Showcasing new acts -- or giving old ones a second chance -- is the Gavin Seminar's main purpose; it's a dog-and-pony show that can border on the absurd. Even a weak band like the Gas Giants (made up of former members of the Gin Blossoms) deserves better than to have to play its songs while DJs chitchat over salads. Another example of the absurdity was Anastacia, who appeared to be an attempt to capitalize on the Aguilera-Lopez-Carey vacant female pop trend. Anastacia had three songs to get over to a crowd of about 100 people in a Hyatt ballroom, and she had a serviceable band of session pros behind her. By the end of the first song, though, pretty much everybody was just being polite. She belted her way to the last refrain of her last song, singing, "Every time you go ..."

The band stopped cold. This should have been the part where the crowd went "woo-woo" or something, where the industry got excited. And they would have -- for a good singer.

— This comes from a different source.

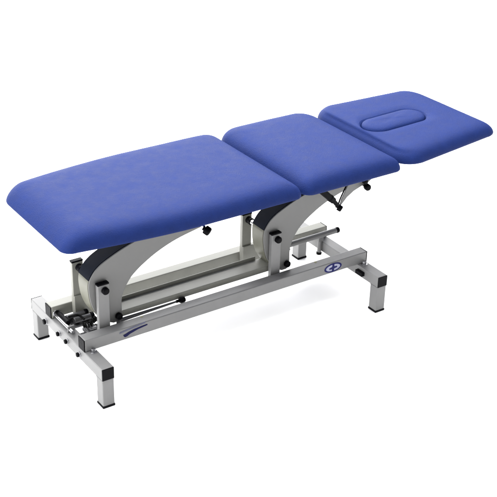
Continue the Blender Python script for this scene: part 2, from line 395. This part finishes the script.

This crowd didn't do a damn thing.

"... away," sang Anastacia, finished.

The Bay Area Hip Hop Coalition's three shows at the Justice League, although not formally part of the Gavin proceedings, attracted plenty of Gavin attendees and were a great tonic to the Ruff Ryders and Master P knockoffs who were being presented in the record label showcases. The first night's performances featured Blackalicious, Planet Asia, and Rasco, all acts with nothing to prove to anybody except themselves. And even at the Gavin shows, every once in a while a band got what it deserved. The Vagabond Lovers -- formerly the Naked Barbies -- were punished with an early morning showcase. But getting 50 hungover radio consultants to bob their heads happily to a handful of streamlined (but not cloying) country-pop songs is a miracle of some sort.

Still, there's reason to fear the new world that successful showcase acts might be entering. At 10:30 Saturday morning in Ballroom A, attendees were presented with the American debut of First Love, a German Clearasil-pop band that was -- as the press release states with remarkable candor -- "created and developed by European pop music svengali Jack White." In case you didn't know, "White is the man credited with making Baywatch headliner David Hasselhoff into a superstar singer throughout Europe." The foursome bounced, they gyrated, they sang, they screamed, "Stop the tape! Stop the tape!" when the backing track to the next song kicked in a little too early.